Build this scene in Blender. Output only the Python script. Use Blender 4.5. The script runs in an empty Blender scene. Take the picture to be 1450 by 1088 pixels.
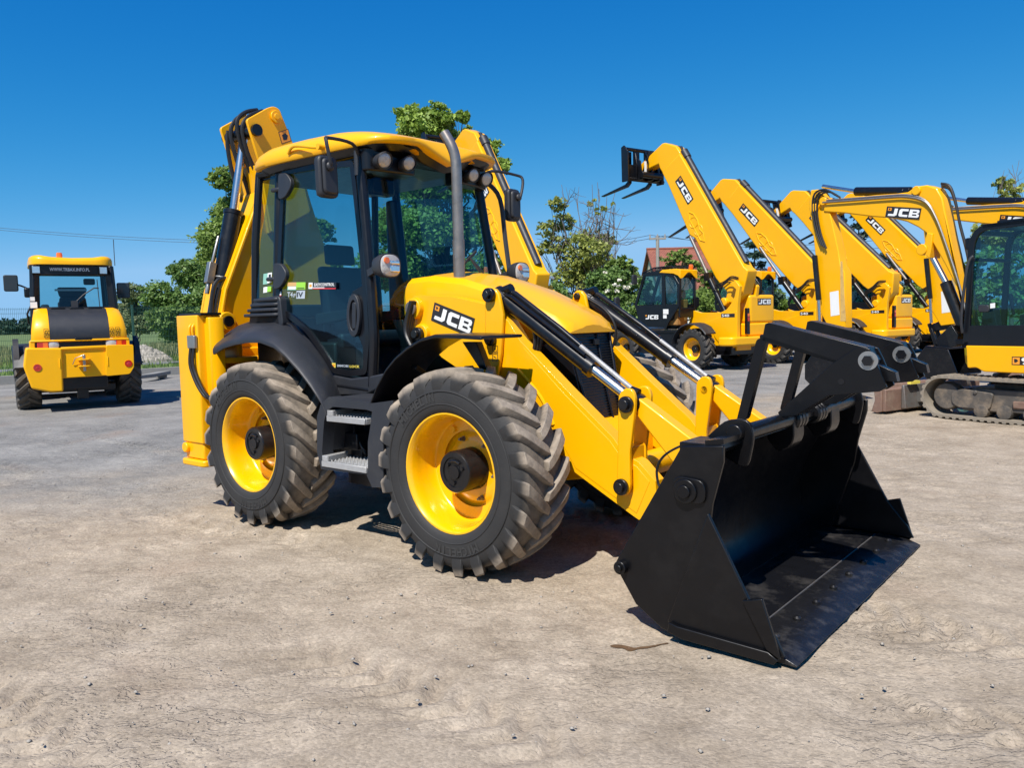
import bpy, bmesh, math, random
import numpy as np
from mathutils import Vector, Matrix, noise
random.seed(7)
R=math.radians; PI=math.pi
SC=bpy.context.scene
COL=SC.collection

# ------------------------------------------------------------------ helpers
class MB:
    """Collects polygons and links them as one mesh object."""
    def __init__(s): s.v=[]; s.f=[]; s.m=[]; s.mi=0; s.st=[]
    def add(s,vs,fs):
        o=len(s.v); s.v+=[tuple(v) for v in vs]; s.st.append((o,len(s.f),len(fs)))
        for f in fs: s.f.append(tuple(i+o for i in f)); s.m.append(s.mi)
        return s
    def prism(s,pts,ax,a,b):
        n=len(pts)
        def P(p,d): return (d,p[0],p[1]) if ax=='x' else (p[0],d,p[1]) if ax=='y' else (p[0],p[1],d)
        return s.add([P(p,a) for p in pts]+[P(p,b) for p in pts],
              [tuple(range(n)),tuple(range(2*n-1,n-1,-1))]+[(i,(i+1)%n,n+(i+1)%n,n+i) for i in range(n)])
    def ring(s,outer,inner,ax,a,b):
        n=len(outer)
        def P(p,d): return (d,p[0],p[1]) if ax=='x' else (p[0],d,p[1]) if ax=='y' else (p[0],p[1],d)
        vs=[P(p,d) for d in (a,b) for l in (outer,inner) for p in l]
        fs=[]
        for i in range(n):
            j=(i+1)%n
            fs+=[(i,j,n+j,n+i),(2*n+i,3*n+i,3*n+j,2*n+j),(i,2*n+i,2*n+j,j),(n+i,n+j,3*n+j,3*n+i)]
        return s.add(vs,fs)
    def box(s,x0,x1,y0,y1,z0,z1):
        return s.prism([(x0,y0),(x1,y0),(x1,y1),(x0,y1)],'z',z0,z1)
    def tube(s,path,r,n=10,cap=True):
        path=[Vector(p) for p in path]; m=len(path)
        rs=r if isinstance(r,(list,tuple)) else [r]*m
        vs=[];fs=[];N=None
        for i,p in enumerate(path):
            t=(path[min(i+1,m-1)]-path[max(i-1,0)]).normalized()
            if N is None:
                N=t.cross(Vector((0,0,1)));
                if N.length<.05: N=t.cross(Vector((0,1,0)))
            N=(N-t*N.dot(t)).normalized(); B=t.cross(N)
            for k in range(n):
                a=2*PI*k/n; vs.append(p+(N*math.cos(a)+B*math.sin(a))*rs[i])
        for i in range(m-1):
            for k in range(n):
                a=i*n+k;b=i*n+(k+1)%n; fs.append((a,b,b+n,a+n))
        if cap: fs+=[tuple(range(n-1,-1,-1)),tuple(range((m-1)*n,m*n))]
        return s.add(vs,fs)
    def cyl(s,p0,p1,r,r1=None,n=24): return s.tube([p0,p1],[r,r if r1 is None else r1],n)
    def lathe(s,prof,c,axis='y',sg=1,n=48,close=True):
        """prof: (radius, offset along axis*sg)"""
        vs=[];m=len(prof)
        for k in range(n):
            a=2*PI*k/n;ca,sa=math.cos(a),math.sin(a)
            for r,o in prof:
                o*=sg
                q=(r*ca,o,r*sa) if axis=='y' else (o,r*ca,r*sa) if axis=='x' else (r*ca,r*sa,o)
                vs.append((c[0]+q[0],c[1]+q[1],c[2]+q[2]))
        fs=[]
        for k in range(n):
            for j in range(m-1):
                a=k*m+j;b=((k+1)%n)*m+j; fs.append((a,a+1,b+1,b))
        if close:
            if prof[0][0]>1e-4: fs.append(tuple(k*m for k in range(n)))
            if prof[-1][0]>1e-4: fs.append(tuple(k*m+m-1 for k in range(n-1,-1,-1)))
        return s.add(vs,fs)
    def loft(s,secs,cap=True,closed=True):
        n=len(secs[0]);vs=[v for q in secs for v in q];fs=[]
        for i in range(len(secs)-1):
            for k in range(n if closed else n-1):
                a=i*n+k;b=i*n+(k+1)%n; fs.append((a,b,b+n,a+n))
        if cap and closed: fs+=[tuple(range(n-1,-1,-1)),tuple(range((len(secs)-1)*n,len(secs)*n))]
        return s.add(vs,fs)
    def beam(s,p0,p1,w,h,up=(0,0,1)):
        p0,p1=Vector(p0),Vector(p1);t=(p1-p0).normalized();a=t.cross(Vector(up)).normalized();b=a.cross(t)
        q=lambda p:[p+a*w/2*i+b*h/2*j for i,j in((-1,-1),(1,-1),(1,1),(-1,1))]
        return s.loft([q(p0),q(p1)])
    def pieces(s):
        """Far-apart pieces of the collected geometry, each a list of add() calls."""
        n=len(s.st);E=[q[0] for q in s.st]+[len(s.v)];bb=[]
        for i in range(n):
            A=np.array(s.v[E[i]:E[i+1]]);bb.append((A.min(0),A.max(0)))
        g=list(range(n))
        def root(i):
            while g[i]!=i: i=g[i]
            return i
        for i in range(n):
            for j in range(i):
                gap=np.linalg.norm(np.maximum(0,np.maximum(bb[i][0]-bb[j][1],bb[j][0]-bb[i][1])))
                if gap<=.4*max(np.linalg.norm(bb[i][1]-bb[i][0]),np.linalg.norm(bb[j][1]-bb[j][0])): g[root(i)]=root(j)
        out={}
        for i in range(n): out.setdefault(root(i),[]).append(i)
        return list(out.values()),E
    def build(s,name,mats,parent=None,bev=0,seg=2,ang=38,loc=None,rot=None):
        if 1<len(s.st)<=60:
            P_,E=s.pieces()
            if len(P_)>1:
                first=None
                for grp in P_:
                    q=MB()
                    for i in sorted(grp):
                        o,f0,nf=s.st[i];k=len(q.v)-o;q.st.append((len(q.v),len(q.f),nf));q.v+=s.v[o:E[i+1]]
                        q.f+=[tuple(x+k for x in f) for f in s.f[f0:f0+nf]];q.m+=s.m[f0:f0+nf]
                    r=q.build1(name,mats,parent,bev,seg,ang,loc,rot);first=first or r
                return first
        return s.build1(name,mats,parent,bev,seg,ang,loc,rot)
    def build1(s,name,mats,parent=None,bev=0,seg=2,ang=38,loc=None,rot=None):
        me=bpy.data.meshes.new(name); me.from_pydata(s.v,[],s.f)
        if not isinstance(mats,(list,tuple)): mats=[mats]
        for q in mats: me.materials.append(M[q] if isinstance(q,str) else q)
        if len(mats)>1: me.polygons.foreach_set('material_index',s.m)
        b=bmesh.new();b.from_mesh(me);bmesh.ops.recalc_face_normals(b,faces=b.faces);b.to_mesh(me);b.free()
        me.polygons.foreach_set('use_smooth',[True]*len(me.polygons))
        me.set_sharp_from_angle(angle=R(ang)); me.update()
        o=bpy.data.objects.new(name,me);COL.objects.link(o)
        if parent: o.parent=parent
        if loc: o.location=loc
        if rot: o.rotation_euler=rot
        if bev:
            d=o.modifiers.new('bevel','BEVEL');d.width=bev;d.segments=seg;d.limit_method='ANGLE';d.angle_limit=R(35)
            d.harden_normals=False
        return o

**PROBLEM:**
Leave out any pictures, please, and quote only the lines from the top of the data through the line that contains "COL=SC.collection".

**SOLUTION FOR THIS EXERCISE:**
Build this scene in Blender. Output only the Python script. Use Blender 4.5. The script runs in an empty Blender scene. Take the picture to be 1450 by 1088 pixels.
import bpy, bmesh, math, random
import numpy as np
from mathutils import Vector, Matrix, noise
random.seed(7)
R=math.radians; PI=math.pi
SC=bpy.context.scene
COL=SC.collection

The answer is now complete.